Sunday, March 23, 2014

Behind prison bars, faltering factories


James Warren

NEW YORK DAILY NEWS


Sunday, March 23, 2014, 4:20 AM


atx; KEVIN MOLONEY/KRT Nowadays, they’re making much more than license plates.

Prison reform is “in” these days. There are strong bipartisan efforts in Congress that involve releasing low-risk inmates earlier and scaling back harsh mandatory minimum sentences.


But I stumbled on a mess last week that makes me wonder about the federal Bureau of Prisons.


A central element in rehabilitating federal inmates is languishing, according to a previously unpublicized audit by the Department of Justice inspector general.


It focuses on Federal Prison Industries, Inc., a wholly owned government corporation operated within the Federal Bureau of Prisons. It dates to 1934 and aims to provide meaningful work to inmates, who create goods and provide services sold only to the federal government.


It’s supposed to employ 25% of the prison population and offers wages from 23 cents an hour to $ 1.15 an hour, which is actually more than other prison work assignments.


FPI does not get direct taxpayer funding; it generates self-sustaining revenues via more than 80 factories at 65 prison facilities. It has $ 750 million in annual sales, including of military uniforms, body armor, desks, storage cabinets and draperies.


The Defense Department is its biggest customer, accounting for 48% of sales.


But revenues and employment are sinking. It’s averaged $ 31 million in annual net losses since 2009, and employment has dropped to 12,400 inmates, or 7% of the eligible population, its lowest proportion ever.


The reasons include winding down of the Iraq and Afghanistan wars. It’s also made bad bets, like on solar panels produced at the Otisville, N.Y. and Sheridan, Ore., prisons.


There’s also been a huge change made to its “mandatory source” authority, which meant that federal agencies had to buy its product rather than solicit bids from commercial firms.


That explains a very brief posting I found last week in the Federal Register, where bureaucratic actions and proposed rules are published.


The Defense Department dryly indicated that FPI’s share of DOD procurement is greater than 5% when it comes to metal screening, office furniture, lockers, bins, shelving, draperies, awnings, shades, men’s outerwear and advertising displays.


So what?


Well, Congress now says that if FPI exceeds 5%, an agency must put that product out to bid.


When “electrical hardware and supplies” exceeded 5% by 2008, the result was vivid: FPI’s sales to the Pentagon “plummeted from $ 39.9 million to just $ 376,000” over three years, according to the audit.


No surprise, overall sales to the Pentagon dropped from $ 536 million in 2007 to $ 357 million two years ago.


To make matters worse, an attempt to hire more inmates by instituting a job-sharing program seems to have been a mini-disaster.
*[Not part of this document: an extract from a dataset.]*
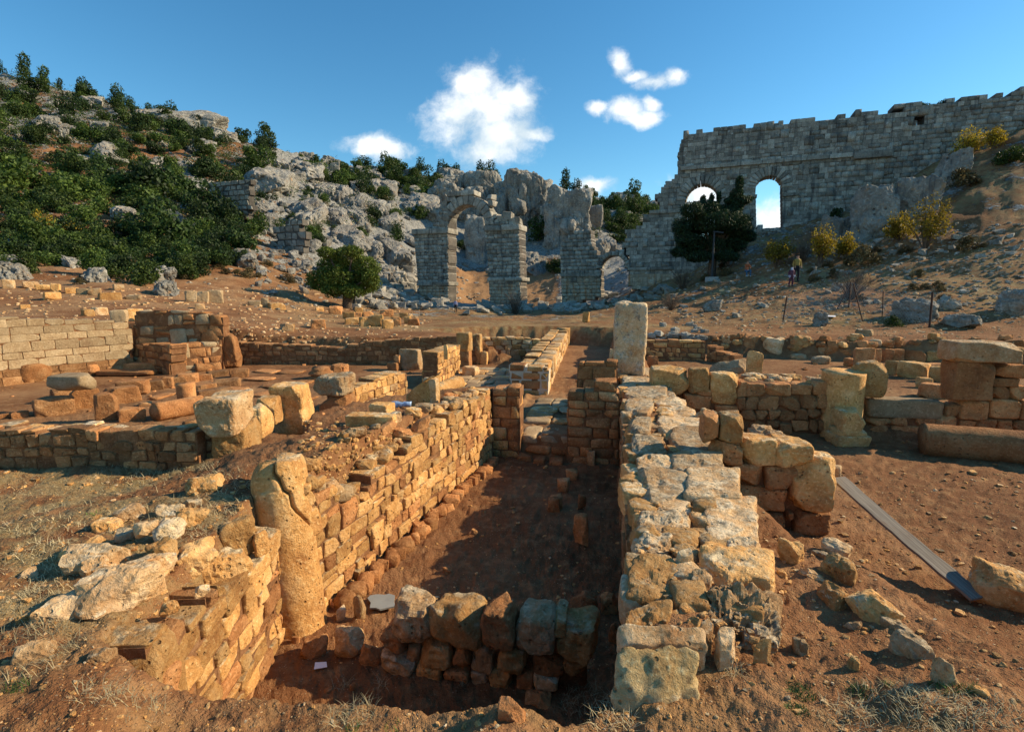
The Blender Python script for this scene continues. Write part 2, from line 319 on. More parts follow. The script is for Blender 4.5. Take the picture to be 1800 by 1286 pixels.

When it comes to plotting new business opportunities, FPI may not be ready for prime time, either.


That’s because it has “limited experience in sales and marketing due to its previous reliance on the use of mandatory source authority,” says the audit.


The audit also informed BOP that 37 of 1,580 non-U.S. citizen inmates employed by FPI had been issued final deportation orders (they then resolved that embarrassment).


The understated audit made four recommendations for changes, which BOP Director Charles Samuels responded to in writing — sort of.


He disputed one recommendation, on lowering the inmate employment goal. But, says the audit, he didn’t clearly state what he thought of the others, “resulting in all four recommendations being unresolved.”


Rehabilitation is a truly worthy goal. But the road to hell is also paved with similarly noble intentions.